INTRODUCTION
Singapore is currently the leading oil trading centre in Asia, just as New York, Houston and London are the major trading centre of the Americas and Europe. The rapid growth of the Asian economies and its thirst for oil has led some to question the role and validity of Singapore as Asia's leading oil trading centre.
Singapore has lost its role as Asia's leading refining centre as China, India, Malaysia, South Korea, Taiwan and Thailand, began to build up their refining capacity in the 1990s and early 2000s. Thus Singapore's role as a swing producer began to diminish. However, it is still a swing producer, meeting the supply bottlenecks that appear at times in the Asian oil industry.
Though Singapore may no longer be the refining centre of Asia, its status as Asia's oil trading centre has gone from strength to strength.
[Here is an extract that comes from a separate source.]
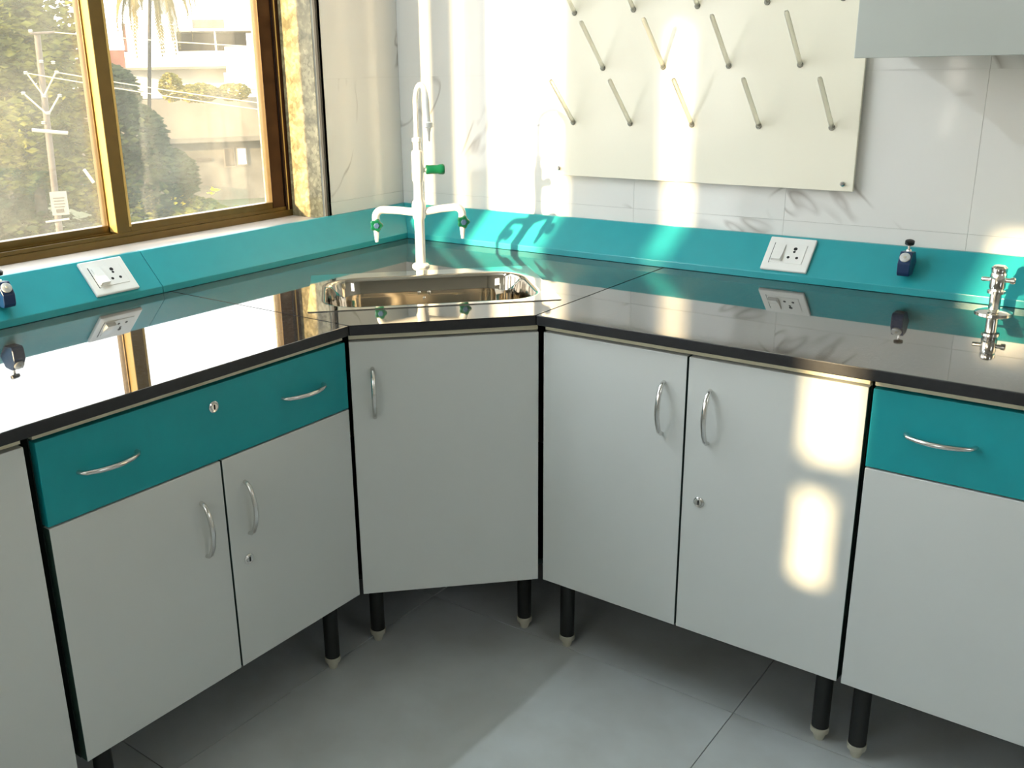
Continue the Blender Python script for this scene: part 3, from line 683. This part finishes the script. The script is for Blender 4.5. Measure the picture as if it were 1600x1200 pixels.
# ------------------------------------------------------------------ outdoors
GZ = -8.0
struct('ground', box(-140, -0.5, -60, 140, GZ-0.2, GZ), 'ground')
P0 = Vector((-57.59, 43.37, 0)); FD = Vector((-0.79395, 0.60798, 0)); FR = Vector((0.60798, 0.79395, 0))
def fb(bm, u0, u1, z0, z1, d0, d1):
    c = P0 + FR*(u0+u1)/2 + FD*(d0+d1)/2 + Z*(z0+z1)/2
    return obox(bm, c, FR, FD, Z, (u1-u0)/2, (d1-d0)/2, (z1-z0)/2)
HB = thing('apartment_building', 'sunlit white and beige building beyond the window, with a flat roof canopy', 'building', P0 + Z*GZ)
obj('lower_wall', fb(BM(), -9, 9, GZ, -0.6, 1.2, 8), 'render_grey', HB)
obj('beige_band', fb(BM(), -7, 9, -3.3, -0.55, 0, 1.2), 'render_beige', HB)
obj('ledge', fb(BM(), -7, 9, -3.62, -3.3, -0.3, 1.2), 'render_grey', HB)
obj('terrace_wall', fb(BM(), -9, 4.2, -0.55, 1.5, 4, 8), 'render_white', HB)
obj('balcony_slab', fb(BM(), -6.1, 4.4, 1.5, 1.68, 1.6, 8), 'render_beige', HB)
obj('parapet', fb(BM(), -4.6, 4.4, 1.68, 2.74, 1.7, 1.95), 'render_white', HB)
obj('corner_pier', fb(BM(), 2.4, 4.5, 0.0, 3.0, 1.0, 1.6), 'render_white', HB)
obj('pier_base', fb(BM(), 2.2, 6.5, -0.55, 1.2, 1.2, 2.2), 'render_white', HB)
obj('brick_wall', fb(BM(), -7.2, -4.6, 1.68, 2.9, 1.8, 6), 'brick', HB)
obj('penthouse_wall', fb(BM(), -4.4, -0.9, 1.68, 4.6, 2.6, 7), 'render_white', HB)
obj('brick_edge', fb(BM(), -4.6, -4.4, 1.68, 4.7, 2.5, 7), 'brick', HB)
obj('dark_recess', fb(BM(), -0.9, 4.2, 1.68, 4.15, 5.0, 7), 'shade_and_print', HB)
obj('canopy', fb(BM(), -0.9, 5.0, 4.1, 4.28, 1.5, 7), 'render_white', HB)
obj('canopy_post', fb(BM(), 1.75, 1.87, 2.7, 4.1, 1.8, 1.95), 'render_white', HB)
obj('roof_tank', fb(BM(), 0.3, 2.6, 4.28, 4.95, 3, 6), 'render_grey', HB)
obj('right_wing', fb(BM(), 5.2, 9, -0.6, 5.0, 0.8, 8), 'render_beige', HB)
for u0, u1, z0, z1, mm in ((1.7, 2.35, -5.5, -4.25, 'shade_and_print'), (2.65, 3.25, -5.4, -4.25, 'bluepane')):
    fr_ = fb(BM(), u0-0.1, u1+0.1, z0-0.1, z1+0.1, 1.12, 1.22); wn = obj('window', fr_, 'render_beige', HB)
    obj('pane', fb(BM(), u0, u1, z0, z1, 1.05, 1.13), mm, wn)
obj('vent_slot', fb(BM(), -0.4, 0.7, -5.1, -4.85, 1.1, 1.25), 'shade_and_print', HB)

def leaves(name, blobs, n, size, m, parent=None, seed=1, flat=0.0):
    rnd = random.Random(seed); vs = []; fs = []
    wts = [b_[3] for b_ in blobs]
    for i in range(n):
        c, rad, _, _ = rnd.choices([(b_[0], b_[1], b_[2], b_[3]) for b_ in blobs], wts)[0]
        while True:
            p = Vector((rnd.uniform(-1, 1), rnd.uniform(-1, 1), rnd.uniform(-1, 1)))
            if 0.25 < p.length < 1: break
        p = p.normalized()*(p.length**0.5)
        p = Vector(c) + Vector((p.x*rad[0], p.y*rad[1], p.z*rad[2]))
        a = Vector((rnd.gauss(0, 1), rnd.gauss(0, 1), rnd.gauss(0, 1))).normalized(); s, t, _ = basis(a)
        k = size*rnd.uniform(0.6, 1.4); i0 = len(vs)
        if parent is not None: p = p - origin(parent)
        vs += [p - s*k, p - t*k*0.45 + a*k*0.15, p + s*k, p + t*k*0.45 + a*k*0.15]; fs.append((i0, i0+1, i0+2, i0+3))
    me = bpy.data.meshes.new(name); me.from_pydata([tuple(v) for v in vs], [], fs); me.materials.append(M[m])
    o = bpy.data.objects.new(name, me); C.objects.link(o); o.parent = parent; o['kind'] = 'stuff'
    return o
def tree(label, base, trunk_top, blobs, n, size, m, seed, name='leafy_tree', group=None):
    t = thing(name, label, 'tree', (base[0], base[1], GZ), group)
    leaves('foliage', blobs, n, size, m, t, seed)
    b_ = Vector(base); tp_ = Vector(trunk_top); bm = BM()
    tube(bm, [(base[0], base[1], GZ), b_.lerp(tp_, 0.5)+Vector((0.15, -0.1, 0)), tp_], [0.28, 0.2, 0.1], 10)
    obj('trunk', bm, 'bark', t, smooth=True); return t
tree('large yellow-green tree behind the utility pole, left pane of the window', (-28.6, 14.6, GZ), (-28.6, 14.6, 1),
     [((-29.2, 13.9, 2.6), (2.0, 2.0, 1.9), 0, 3), ((-28.4, 15.4, 1.2), (1.5, 1.5, 1.6), 0, 2), ((-29.0, 14.3, -0.6), (2.0, 1.9, 1.8), 0, 3), ((-28.2, 15.9, -1.6), (1.3, 1.3, 1.5), 0, 2), ((-28.3, 15.9, 3.2), (1.3, 1.3, 1.3), 0, 1)], 12000, 0.17, 'leaf', 3)
tree('broad dark tree standing behind the yellow-green one', (-38.0, 18.0, GZ), (-38.0, 18.0, 1), [((-39.5, 16.5, 2.5), (3.2, 3.2, 3.6), 0, 3), ((-37.6, 19.6, 1.6), (2.0, 2.0, 2.6), 0, 2), ((-39.0, 17.0, -2.6), (3.6, 3.6, 3.0), 0, 3)], 11000, 0.24, 'leaf2', 13)
tree('green tree beyond the window left of the pole, at the frame edge', (-31.0, 10.6, GZ), (-31.0, 10.6, 1),
     [((-31.0, 10.5, 2.0), (2.4, 2.4, 2.6), 0, 3), ((-30.6, 10.8, -1.4), (2.4, 2.4, 2.0), 0, 3)], 5000, 0.18, 'leaf', 4)
tree('dark green tree directly behind the window mullion', (-27.3, 17.3, GZ), (-27.3, 17.3, 0),
     [((-27.5, 17.0, 0.6), (0.9, 0.9, 1.0), 0, 1), ((-27.2, 17.3, -0.9), (1.2, 1.2, 1.3), 0, 2), ((-26.9, 17.8, -2.2), (1.5, 1.5, 1.2), 0, 2)], 6500, 0.15, 'leaf2', 5)
tree('pale yellow shrub growing over the roof terrace of the building', (-54.6, 41.6, GZ), (-54.8, 41.4, GZ+0.3),
     [((-56.0, 40.2, 0.3), (0.8, 0.8, 1.0), 0, 1), ((-54.9, 41.6, -0.1), (1.5, 1.5, 0.65), 0, 2), ((-53.4, 43.4, -0.1), (1.2, 1.2, 0.6), 0, 1)], 2600, 0.16, 'leaf3', 6, name='terrace_shrub')
BS = thing('flowering_bush', 'low green bush with yellow flowers at the foot of the window view', 'bush', (-26.4, 18.4, GZ))
leaves('foliage', [((-27.4, 17.0, -3.6), (1.4, 1.4, 1.2), 0, 2), ((-26.2, 18.6, -3.9), (1.5, 1.5, 1.1), 0, 2), ((-25.0, 20.0, -4.2), (1.5, 1.5, 1.0), 0, 2), ((-26.4, 18.4, -6.0), (2.8, 2.8, 1.6), 0, 2)], 6500, 0.14, 'leaf', BS, 7)
leaves('flower_heads', [((-26.0, 18.0, -2.85), (0.35, 0.35, 0.15), 0, 2), ((-26.9, 17.2, -3.0), (0.2, 0.2, 0.2), 0, 1), ((-25.4, 18.9, -2.6), (0.3, 0.3, 0.15), 0, 1)], 46, 0.10, 'flower', BS, 8)
B2 = thing('low_bush', 'dull green scrub below the utility pole', 'bush', (-28.6, 14.0, GZ))
leaves('foliage', [((-28.8, 14.2, -4.0), (2.2, 2.2, 1.1), 0, 2), ((-29.2, 11.8, -4.2), (2.2, 2.2, 1.2), 0, 2), ((-28.8, 13.6, -6.2), (3.0, 3.0, 1.5), 0, 2), ((-30.5, 13.0, -3.2), (2.4, 2.4, 1.2), 0, 2)], 7500, 0.16, 'leaf2', B2, 9)

# palm
PC = Vector((-34.6, 24.1, 5.2)); PM = thing('palm_tree', 'sunlit palm with drooping fronds at the top of the window', 'tree', (PC.x, PC.y, GZ))
bm = BM(); tube(bm, [(PC.x-1.2, PC.y-1.9, GZ), (PC.x-0.35, PC.y-0.5, 0), (PC.x, PC.y, PC.z)], [0.10, 0.08, 0.07], 10); obj('trunk', bm, 'bark', PM, smooth=True)
rnd = random.Random(11)
for k in range(20):
    az = 2*PI*k/20 + rnd.uniform(-0.15, 0.15); L_ = rnd.uniform(2.3, 3.0); up = rnd.uniform(0.0, 1.0)
    h = Vector((math.cos(az), math.sin(az), 0)); sd = Z.cross(h); pts = []
    for j in range(9):
        t = j/8; pts.append(PC + h*(L_*0.62*math.sin(t*PI/2*1.05)) + Z*(up*t*1.6 - 3.4*t*t*(0.75+0.25*(1-up))))
    bm = BM()
    tube(bm, pts, [0.03*(1-0.8*i/8) for i in range(9)], 5)
    for j in range(1, 40):
        t = j/40*8; i = min(int(t), 7); p = pts[i].lerp(pts[i+1], t-i); d = (pts[i+1]-pts[i]).normalized(); ln = 0.55*math.sin(PI*(0.12+0.85*j/40))
        for sg in (-1, 1):
            q1 = p + (sd*sg*0.7 + d*0.5 - Z*0.7).normalized()*ln; wv = d*0.06
            bm.faces.new([bm.verts.new(v) for v in (p-wv, p+wv, q1+wv*0.2, q1-wv*0.2)])
    obj('frond', bm, 'palmleaf', PM)

# utility pole
PT, PBt = Vector((-15.39, 7.73, 2.03)), Vector((-15.56, 7.47, GZ))
UP = thing('utility_pole', 'rusty utility pole with crossarms and insulators outside the window', 'pole', PBt)
obj('post', tube(BM(), [PBt, PT], [0.075, 0.055], 10), 'pole', UP, smooth=True)
rt = Vector((0.54, 0.84, 0)); 
def pp(x, z): return PT.lerp(PBt, (PT.z-z)/(PT.z-PBt.z)) + rt*x + Vector((0.84, -0.54, 0))*0.08
def bar(name, a, b_, rad, m, par=UP): return obj(name, tube(BM(), [a, b_], rad, 8), m, par)
bar('crossarm', pp(-0.12, 2.0), pp(0.30, 2.02), 0.022, 'pole')
bar('brace', pp(-0.24, 1.32), pp(0.0, 0.92), 0.014, 'wire'); bar('brace', pp(0.24, 1.32), pp(0.0, 0.92), 0.014, 'wire')
bar('brace', pp(-0.34, 0.98), pp(0.02, 0.60), 0.016, 'ceramic'); bar('brace', pp(0.26, 0.92), pp(0.06, 0.62), 0.016, 'ceramic')
bar('lower_crossarm', pp(-0.27, 0.33), pp(0.34, 0.25), 0.034, 'ceramic')
bar('small_bracket', pp(-0.22, -1.36), pp(0.20, -1.33), 0.02, 'ceramic')
for x, z in ((-0.10, 2.04), (0.02, 1.52), (0.22, 1.50), (-0.26, 1.33), (0.26, 1.33), (0.0, 0.92), (-0.34, 0.98), (0.27, 0.92), (0.04, 0.62), (-0.06, 0.45)):
    obj('insulator', lathe(BM(), pp(x, z), Z, [(-0.03, 0.02), (-0.015, 0.04), (0.0, 0.025), (0.012, 0.042), (0.03, 0.02)], 10), 'ceramic', UP, smooth=True)
sg = BM(); obox(sg, pp(0.06, -1.02)+Vector((0.84, -0.54, 0))*0.05, rt, Vector((0.84, -0.54, 0)), Z, 0.15, 0.012, 0.22); sp_ = obj('notice_plate', sg, 'sign', UP, label='small white notice plate')
for k in range(4):
    sg = BM(); obox(sg, pp(0.06, -0.92+0.0-0.055*k)+Vector((0.84, -0.54, 0))*0.066, rt, Vector((0.84, -0.54, 0)), Z, 0.10-0.01*(k % 2), 0.003, 0.008); obj('printed_line', sg, 'shade_and_print', sp_)
sg = BM(); obox(sg, pp(0.06, -1.16)+Vector((0.84, -0.54, 0))*0.066, rt, Vector((0.84, -0.54, 0)), Z, 0.07, 0.003, 0.035); obj('printed_emblem', sg, 'shade_and_print', sp_)
bar('lamp_arm', pp(0.55, -0.42), pp(0.70, -0.68), 0.03, 'ceramic')
def wire(label, pts_):
    a, b_ = Vector(pts_[0]), Vector(pts_[1]); L_ = (b_-a).length
    ps = [a.lerp(b_, t/12) - Z*(0.25*4*(t/12)*(1-t/12)) for t in range(13)]
    o = obj('overhead_wire', tube(BM(), ps, 0.011, 6), 'wire'); tag(o, label, 'wire', 'overhead wires from the utility pole')
wd = Vector((2.47, 3.48, -0.58))
a = pp(-0.26, 1.33); wire('lower pale wire running right from the pole', (a, a + wd*3.2))
a = pp(0.26, 1.33); wire('pale wire running right, just above the lowest one', (a, a + Vector((2.18, 2.96, -0.44))*3.2))
a = pp(0.28, 2.02); wire('topmost pale wire running right from the pole head', (a, a + Vector((2.3, 3.2, -0.10))*3.2))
What is meant by Singapore being Asia's oil trading centre is the use of the FOB Singapore petroleum product assessments and its trade reflecting Asia's oil demand and supply.
This chapter explains the continued role played by Singapore as Asia's leading oil trading centre. All tables and charts that appear in this chapter were created by the author from Singapore Trade Statistics, supplied by IE Singapore. The map that appears in this chapter was created by the author from information supplied by Platts.
WHAT IS A TRADING CENTRE?
A trading centre is defined in this chapter as a place in which its over-the-counter or futures market is used to settle oil contracts, either on a spot or term basis over a larger region. A trading centre need not necessarily be a crude oil or refined petroleum production centre, nor does it need to have a large domestic market or be an exporting country. For example, in Asia, Dubai crude, the benchmark for all Persian Gulf crude exports to Asia, is traded in Singapore, but is produced in the United Arab Emirates. Brent, produced in the North Sea, is traded largely in London but is also traded electronically from any part of the world.